Copy out all of the data exactly as it appears.

--*--

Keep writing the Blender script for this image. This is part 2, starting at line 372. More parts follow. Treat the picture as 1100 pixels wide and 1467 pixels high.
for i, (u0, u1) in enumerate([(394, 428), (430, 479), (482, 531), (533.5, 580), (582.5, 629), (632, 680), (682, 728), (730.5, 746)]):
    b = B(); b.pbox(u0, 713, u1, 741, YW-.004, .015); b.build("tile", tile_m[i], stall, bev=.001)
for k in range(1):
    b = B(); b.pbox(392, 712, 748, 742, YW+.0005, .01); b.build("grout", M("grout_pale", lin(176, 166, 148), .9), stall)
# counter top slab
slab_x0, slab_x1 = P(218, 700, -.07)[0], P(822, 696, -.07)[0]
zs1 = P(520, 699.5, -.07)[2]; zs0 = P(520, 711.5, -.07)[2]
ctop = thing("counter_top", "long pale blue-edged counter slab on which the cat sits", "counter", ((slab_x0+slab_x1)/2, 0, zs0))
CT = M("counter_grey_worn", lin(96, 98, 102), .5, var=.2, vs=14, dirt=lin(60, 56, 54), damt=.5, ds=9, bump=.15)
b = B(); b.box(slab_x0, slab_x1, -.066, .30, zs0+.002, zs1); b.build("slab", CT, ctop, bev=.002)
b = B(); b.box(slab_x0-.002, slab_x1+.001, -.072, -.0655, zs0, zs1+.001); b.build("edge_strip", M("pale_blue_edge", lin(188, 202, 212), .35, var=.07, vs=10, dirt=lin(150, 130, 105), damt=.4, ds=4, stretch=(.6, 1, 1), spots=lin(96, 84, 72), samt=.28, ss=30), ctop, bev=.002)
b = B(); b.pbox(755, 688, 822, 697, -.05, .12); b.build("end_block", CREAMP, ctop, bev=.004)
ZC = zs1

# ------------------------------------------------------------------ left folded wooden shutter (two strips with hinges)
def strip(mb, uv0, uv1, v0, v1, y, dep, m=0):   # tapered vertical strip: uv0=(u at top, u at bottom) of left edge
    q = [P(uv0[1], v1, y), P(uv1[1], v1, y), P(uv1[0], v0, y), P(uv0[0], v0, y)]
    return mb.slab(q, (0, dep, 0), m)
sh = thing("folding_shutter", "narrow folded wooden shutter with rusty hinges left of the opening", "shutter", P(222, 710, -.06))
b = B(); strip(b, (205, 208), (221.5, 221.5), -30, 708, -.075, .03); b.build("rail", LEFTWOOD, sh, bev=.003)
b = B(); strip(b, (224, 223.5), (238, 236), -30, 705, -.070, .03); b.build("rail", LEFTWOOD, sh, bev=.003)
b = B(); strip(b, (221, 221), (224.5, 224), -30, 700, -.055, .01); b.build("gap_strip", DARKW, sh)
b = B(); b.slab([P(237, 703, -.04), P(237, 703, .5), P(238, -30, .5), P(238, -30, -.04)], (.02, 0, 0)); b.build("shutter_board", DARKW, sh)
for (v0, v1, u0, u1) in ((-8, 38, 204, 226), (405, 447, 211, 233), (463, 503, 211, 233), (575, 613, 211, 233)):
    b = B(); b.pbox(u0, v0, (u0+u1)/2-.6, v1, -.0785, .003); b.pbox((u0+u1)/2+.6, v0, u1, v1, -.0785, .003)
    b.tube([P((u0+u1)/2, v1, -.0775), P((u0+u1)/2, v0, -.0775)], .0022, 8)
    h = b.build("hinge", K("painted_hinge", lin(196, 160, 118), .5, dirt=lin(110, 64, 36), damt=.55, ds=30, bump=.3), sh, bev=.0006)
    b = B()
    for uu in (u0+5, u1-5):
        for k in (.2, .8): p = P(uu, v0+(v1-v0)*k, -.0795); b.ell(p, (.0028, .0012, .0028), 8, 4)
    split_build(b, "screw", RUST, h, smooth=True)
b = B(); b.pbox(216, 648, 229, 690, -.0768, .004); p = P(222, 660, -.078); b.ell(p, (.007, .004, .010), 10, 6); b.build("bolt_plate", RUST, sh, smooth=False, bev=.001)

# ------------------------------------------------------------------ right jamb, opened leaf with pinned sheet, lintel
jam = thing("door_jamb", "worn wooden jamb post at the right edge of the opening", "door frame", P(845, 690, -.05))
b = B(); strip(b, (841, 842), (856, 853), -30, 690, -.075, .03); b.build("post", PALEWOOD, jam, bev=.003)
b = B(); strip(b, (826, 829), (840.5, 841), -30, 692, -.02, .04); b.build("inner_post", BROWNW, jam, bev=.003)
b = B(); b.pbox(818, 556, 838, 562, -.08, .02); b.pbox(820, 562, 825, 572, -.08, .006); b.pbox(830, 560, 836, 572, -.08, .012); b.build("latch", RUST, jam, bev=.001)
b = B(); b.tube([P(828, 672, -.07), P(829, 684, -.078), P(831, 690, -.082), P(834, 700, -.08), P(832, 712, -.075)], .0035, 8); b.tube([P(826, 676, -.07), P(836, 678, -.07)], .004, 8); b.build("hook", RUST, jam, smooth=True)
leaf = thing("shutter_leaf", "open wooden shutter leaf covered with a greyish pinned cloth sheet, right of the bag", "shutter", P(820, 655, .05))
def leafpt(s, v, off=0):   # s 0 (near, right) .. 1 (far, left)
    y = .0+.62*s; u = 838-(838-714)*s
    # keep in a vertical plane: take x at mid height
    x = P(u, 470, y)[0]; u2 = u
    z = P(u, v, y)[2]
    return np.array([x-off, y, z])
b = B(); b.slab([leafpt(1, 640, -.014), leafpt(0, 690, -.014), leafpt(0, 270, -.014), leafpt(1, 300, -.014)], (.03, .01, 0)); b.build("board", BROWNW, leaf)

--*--

__The answer__:
Keep writing the Blender script for this image. This is part 2, starting at line 372. More parts follow. Treat the picture as 1100 pixels wide and 1467 pixels high.
for i, (u0, u1) in enumerate([(394, 428), (430, 479), (482, 531), (533.5, 580), (582.5, 629), (632, 680), (682, 728), (730.5, 746)]):
    b = B(); b.pbox(u0, 713, u1, 741, YW-.004, .015); b.build("tile", tile_m[i], stall, bev=.001)
for k in range(1):
    b = B(); b.pbox(392, 712, 748, 742, YW+.0005, .01); b.build("grout", M("grout_pale", lin(176, 166, 148), .9), stall)
# counter top slab
slab_x0, slab_x1 = P(218, 700, -.07)[0], P(822, 696, -.07)[0]
zs1 = P(520, 699.5, -.07)[2]; zs0 = P(520, 711.5, -.07)[2]
ctop = thing("counter_top", "long pale blue-edged counter slab on which the cat sits", "counter", ((slab_x0+slab_x1)/2, 0, zs0))
CT = M("counter_grey_worn", lin(96, 98, 102), .5, var=.2, vs=14, dirt=lin(60, 56, 54), damt=.5, ds=9, bump=.15)
b = B(); b.box(slab_x0, slab_x1, -.066, .30, zs0+.002, zs1); b.build("slab", CT, ctop, bev=.002)
b = B(); b.box(slab_x0-.002, slab_x1+.001, -.072, -.0655, zs0, zs1+.001); b.build("edge_strip", M("pale_blue_edge", lin(188, 202, 212), .35, var=.07, vs=10, dirt=lin(150, 130, 105), damt=.4, ds=4, stretch=(.6, 1, 1), spots=lin(96, 84, 72), samt=.28, ss=30), ctop, bev=.002)
b = B(); b.pbox(755, 688, 822, 697, -.05, .12); b.build("end_block", CREAMP, ctop, bev=.004)
ZC = zs1

# ------------------------------------------------------------------ left folded wooden shutter (two strips with hinges)
def strip(mb, uv0, uv1, v0, v1, y, dep, m=0):   # tapered vertical strip: uv0=(u at top, u at bottom) of left edge
    q = [P(uv0[1], v1, y), P(uv1[1], v1, y), P(uv1[0], v0, y), P(uv0[0], v0, y)]
    return mb.slab(q, (0, dep, 0), m)
sh = thing("folding_shutter", "narrow folded wooden shutter with rusty hinges left of the opening", "shutter", P(222, 710, -.06))
b = B(); strip(b, (205, 208), (221.5, 221.5), -30, 708, -.075, .03); b.build("rail", LEFTWOOD, sh, bev=.003)
b = B(); strip(b, (224, 223.5), (238, 236), -30, 705, -.070, .03); b.build("rail", LEFTWOOD, sh, bev=.003)
b = B(); strip(b, (221, 221), (224.5, 224), -30, 700, -.055, .01); b.build("gap_strip", DARKW, sh)
b = B(); b.slab([P(237, 703, -.04), P(237, 703, .5), P(238, -30, .5), P(238, -30, -.04)], (.02, 0, 0)); b.build("shutter_board", DARKW, sh)
for (v0, v1, u0, u1) in ((-8, 38, 204, 226), (405, 447, 211, 233), (463, 503, 211, 233), (575, 613, 211, 233)):
    b = B(); b.pbox(u0, v0, (u0+u1)/2-.6, v1, -.0785, .003); b.pbox((u0+u1)/2+.6, v0, u1, v1, -.0785, .003)
    b.tube([P((u0+u1)/2, v1, -.0775), P((u0+u1)/2, v0, -.0775)], .0022, 8)
    h = b.build("hinge", K("painted_hinge", lin(196, 160, 118), .5, dirt=lin(110, 64, 36), damt=.55, ds=30, bump=.3), sh, bev=.0006)
    b = B()
    for uu in (u0+5, u1-5):
        for k in (.2, .8): p = P(uu, v0+(v1-v0)*k, -.0795); b.ell(p, (.0028, .0012, .0028), 8, 4)
    split_build(b, "screw", RUST, h, smooth=True)
b = B(); b.pbox(216, 648, 229, 690, -.0768, .004); p = P(222, 660, -.078); b.ell(p, (.007, .004, .010), 10, 6); b.build("bolt_plate", RUST, sh, smooth=False, bev=.001)

# ------------------------------------------------------------------ right jamb, opened leaf with pinned sheet, lintel
jam = thing("door_jamb", "worn wooden jamb post at the right edge of the opening", "door frame", P(845, 690, -.05))
b = B(); strip(b, (841, 842), (856, 853), -30, 690, -.075, .03); b.build("post", PALEWOOD, jam, bev=.003)
b = B(); strip(b, (826, 829), (840.5, 841), -30, 692, -.02, .04); b.build("inner_post", BROWNW, jam, bev=.003)
b = B(); b.pbox(818, 556, 838, 562, -.08, .02); b.pbox(820, 562, 825, 572, -.08, .006); b.pbox(830, 560, 836, 572, -.08, .012); b.build("latch", RUST, jam, bev=.001)
b = B(); b.tube([P(828, 672, -.07), P(829, 684, -.078), P(831, 690, -.082), P(834, 700, -.08), P(832, 712, -.075)], .0035, 8); b.tube([P(826, 676, -.07), P(836, 678, -.07)], .004, 8); b.build("hook", RUST, jam, smooth=True)
leaf = thing("shutter_leaf", "open wooden shutter leaf covered with a greyish pinned cloth sheet, right of the bag", "shutter", P(820, 655, .05))
def leafpt(s, v, off=0):   # s 0 (near, right) .. 1 (far, left)
    y = .0+.62*s; u = 838-(838-714)*s
    # keep in a vertical plane: take x at mid height
    x = P(u, 470, y)[0]; u2 = u
    z = P(u, v, y)[2]
    return np.array([x-off, y, z])
b = B(); b.slab([leafpt(1, 640, -.014), leafpt(0, 690, -.014), leafpt(0, 270, -.014), leafpt(1, 300, -.014)], (.03, .01, 0)); b.build("board", BROWNW, leaf)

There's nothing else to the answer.